Cheyney McKnight, who is a “living historian,” will present Headwraps of African Women in America at King Manor Museum in Jamaica on Sunday, April 15, at 3 p.m.

McKnight, who runs the interpretation company Not Your Momma’s History, graduated from Simmons College in 2011 and immediately started researching slavery in the United States and teaching about it. Trained as per the National Association of Interpretation, she assumes the fashion, roles, and habits of slaves in the 18th and 19th centuries during some of her presentations. She doesn’t portray specific people the way an actor does, instead she offers a generalized role. (In some instances, McKnight shovels coal, does hearth cooking, sews, and rocks in a wooden chair.)

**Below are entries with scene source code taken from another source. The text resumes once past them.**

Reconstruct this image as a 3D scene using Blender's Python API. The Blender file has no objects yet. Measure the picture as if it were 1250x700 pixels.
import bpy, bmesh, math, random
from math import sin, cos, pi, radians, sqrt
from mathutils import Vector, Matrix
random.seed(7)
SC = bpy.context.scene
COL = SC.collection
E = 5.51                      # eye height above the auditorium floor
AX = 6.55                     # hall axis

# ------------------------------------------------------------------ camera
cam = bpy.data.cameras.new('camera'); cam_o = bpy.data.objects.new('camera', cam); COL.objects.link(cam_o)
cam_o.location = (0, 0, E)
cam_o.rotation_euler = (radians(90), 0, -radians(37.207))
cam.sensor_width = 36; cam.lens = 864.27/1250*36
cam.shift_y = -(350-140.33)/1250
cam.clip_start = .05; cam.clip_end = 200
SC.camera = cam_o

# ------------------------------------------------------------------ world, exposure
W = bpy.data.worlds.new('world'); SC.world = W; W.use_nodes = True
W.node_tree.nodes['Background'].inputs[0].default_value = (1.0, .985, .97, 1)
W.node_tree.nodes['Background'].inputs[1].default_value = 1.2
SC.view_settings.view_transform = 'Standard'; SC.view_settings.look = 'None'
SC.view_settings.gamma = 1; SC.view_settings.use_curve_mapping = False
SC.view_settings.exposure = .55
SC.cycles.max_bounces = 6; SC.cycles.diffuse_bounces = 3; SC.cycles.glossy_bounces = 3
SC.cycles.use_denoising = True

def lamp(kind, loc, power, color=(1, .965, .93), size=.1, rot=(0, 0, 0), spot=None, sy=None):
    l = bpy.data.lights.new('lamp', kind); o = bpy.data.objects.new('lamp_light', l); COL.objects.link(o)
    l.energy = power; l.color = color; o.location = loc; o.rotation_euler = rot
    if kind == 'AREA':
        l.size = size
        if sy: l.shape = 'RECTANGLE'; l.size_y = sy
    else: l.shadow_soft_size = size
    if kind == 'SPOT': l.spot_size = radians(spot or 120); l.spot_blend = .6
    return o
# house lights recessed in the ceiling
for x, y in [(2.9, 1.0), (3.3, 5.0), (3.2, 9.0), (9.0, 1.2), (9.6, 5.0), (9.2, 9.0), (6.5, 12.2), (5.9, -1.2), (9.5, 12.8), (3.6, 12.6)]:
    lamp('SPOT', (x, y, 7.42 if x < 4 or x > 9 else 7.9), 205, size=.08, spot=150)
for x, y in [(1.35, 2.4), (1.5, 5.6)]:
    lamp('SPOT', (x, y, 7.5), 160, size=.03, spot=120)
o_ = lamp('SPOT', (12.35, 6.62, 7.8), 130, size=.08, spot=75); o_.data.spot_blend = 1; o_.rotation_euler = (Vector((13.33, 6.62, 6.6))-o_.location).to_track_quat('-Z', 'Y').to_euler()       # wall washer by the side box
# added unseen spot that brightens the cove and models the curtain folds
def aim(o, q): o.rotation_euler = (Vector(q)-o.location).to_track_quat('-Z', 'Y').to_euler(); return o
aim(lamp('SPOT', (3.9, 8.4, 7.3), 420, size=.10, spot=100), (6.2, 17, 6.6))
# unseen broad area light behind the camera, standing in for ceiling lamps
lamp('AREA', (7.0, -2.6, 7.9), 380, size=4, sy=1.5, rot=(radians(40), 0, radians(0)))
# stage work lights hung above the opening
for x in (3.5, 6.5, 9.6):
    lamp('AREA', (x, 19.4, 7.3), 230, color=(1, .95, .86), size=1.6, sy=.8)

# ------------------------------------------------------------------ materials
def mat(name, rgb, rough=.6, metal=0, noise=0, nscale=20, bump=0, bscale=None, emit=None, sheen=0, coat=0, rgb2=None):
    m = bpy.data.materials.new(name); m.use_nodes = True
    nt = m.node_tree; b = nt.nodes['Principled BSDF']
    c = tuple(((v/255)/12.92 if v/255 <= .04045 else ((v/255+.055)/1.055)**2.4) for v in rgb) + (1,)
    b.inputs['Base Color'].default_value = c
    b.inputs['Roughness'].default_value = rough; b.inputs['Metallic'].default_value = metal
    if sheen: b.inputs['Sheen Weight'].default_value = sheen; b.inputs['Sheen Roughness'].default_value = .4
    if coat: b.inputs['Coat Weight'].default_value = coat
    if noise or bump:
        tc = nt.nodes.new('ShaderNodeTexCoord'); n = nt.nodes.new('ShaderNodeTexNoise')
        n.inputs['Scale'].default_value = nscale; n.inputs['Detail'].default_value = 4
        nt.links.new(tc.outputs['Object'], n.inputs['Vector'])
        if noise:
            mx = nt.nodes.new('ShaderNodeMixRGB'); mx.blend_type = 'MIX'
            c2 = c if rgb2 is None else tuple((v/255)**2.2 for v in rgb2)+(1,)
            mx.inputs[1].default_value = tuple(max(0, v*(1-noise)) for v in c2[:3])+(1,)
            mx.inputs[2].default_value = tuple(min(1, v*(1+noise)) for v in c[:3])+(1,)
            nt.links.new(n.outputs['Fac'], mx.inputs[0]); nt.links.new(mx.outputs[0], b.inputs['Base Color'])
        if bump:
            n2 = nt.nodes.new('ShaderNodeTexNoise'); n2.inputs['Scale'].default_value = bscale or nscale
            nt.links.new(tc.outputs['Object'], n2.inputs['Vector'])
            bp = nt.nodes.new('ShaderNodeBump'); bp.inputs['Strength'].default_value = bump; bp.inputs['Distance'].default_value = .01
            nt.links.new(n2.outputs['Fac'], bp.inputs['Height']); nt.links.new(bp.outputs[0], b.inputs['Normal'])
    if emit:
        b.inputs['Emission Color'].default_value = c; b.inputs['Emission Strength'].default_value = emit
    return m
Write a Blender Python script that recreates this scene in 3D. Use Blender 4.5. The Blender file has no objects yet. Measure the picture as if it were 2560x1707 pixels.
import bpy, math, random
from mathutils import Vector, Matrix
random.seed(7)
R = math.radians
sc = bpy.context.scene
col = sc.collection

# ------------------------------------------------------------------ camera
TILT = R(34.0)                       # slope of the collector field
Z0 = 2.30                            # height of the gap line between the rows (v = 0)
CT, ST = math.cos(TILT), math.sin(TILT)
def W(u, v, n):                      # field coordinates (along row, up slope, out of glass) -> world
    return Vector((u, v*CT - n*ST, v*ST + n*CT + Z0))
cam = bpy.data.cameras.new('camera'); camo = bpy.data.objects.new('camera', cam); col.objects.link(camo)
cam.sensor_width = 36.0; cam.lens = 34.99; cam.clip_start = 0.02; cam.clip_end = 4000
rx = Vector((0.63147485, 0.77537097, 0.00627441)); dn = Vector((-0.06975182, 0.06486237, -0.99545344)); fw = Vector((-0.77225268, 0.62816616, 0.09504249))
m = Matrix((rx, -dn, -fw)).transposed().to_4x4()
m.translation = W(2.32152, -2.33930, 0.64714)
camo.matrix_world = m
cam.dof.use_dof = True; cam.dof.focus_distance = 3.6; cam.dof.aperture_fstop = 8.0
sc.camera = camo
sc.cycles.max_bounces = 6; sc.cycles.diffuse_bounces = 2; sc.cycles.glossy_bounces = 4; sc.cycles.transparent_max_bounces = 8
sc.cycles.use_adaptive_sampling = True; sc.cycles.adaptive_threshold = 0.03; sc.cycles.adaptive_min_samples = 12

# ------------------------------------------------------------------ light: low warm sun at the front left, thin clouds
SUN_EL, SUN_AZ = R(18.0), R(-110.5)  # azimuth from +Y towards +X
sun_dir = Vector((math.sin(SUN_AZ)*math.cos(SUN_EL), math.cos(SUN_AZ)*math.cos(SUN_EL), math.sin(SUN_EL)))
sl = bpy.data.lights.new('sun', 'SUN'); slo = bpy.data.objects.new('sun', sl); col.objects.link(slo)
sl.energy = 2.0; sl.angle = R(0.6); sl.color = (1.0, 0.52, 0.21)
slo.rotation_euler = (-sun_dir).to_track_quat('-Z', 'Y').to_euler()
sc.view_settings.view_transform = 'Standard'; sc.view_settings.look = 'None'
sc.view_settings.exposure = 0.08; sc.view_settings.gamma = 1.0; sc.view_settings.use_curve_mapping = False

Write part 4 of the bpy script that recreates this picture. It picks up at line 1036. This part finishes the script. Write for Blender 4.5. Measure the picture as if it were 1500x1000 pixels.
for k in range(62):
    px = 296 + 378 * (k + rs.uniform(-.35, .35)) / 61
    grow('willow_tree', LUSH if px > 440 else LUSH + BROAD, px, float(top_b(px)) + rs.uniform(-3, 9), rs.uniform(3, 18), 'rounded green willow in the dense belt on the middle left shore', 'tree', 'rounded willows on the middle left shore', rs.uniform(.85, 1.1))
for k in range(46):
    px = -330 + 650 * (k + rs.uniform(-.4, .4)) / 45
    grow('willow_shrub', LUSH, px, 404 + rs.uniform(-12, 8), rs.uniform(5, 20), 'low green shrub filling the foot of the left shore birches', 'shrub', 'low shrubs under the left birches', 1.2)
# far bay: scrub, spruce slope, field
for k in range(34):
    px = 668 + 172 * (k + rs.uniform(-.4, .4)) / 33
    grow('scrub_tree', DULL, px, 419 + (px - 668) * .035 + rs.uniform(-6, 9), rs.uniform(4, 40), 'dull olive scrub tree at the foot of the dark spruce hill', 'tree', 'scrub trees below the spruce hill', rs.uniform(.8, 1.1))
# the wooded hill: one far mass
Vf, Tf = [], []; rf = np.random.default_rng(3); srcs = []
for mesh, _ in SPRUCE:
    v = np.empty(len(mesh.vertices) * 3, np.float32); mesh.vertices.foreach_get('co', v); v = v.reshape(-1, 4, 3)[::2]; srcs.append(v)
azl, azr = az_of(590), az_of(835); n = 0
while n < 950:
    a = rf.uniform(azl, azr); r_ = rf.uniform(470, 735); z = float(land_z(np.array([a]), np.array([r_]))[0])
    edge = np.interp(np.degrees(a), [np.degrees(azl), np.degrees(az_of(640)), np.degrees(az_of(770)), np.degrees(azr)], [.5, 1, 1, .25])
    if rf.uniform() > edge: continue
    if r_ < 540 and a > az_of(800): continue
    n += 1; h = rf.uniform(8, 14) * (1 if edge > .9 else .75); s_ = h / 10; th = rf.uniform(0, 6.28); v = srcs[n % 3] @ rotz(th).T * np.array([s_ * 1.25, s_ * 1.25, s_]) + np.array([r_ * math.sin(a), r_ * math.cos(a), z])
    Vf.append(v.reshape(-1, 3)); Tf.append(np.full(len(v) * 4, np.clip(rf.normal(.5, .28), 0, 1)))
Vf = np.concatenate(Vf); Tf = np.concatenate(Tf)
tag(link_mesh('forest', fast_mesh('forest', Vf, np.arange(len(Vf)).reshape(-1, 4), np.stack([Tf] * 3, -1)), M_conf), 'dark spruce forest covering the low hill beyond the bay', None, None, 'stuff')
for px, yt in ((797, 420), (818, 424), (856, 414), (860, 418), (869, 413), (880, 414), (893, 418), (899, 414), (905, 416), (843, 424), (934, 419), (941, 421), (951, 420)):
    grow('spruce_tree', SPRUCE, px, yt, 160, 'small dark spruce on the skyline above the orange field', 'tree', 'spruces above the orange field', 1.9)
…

On Sunday, she will be dressed in a period outfit and she’ll display the different fabrics available to female slaves for attendees to touch and consider. She’ll also discuss how these cloths varied from region to region and how they projected age, religion, marital status, and even class.

Referred to as a “head rag,” “head tie,” and even a “head handkerchief” over the years, these distinctive fabrics were a paradoxical part of African-descendant women’s outfits throughout slavery. The cloth, tying, and covering styles (i.e. at the nape of the neck) originated in sub-Saharan Africa and were a tie to slaves’ heritage — while also being a stereotype of their captive reality. They also provided communal identity and an outlet to express fashion tastes as well as shelter from the sun, absorption of sweat, and protection from grime and lice.

Admission is free, and King Manor Museum is located inside Rufus King Park in the vicinity of 150th Street and Jamaica Avenue.

Rufus King (1755 to 1827) was the youngest signer of the U.S. Constitution, a senator, an ambassador to Great Britain, and a candidate for president. The museum is the house where his family lived from 1805 to 1896. It was added to the National Register of Historic Places in 1974.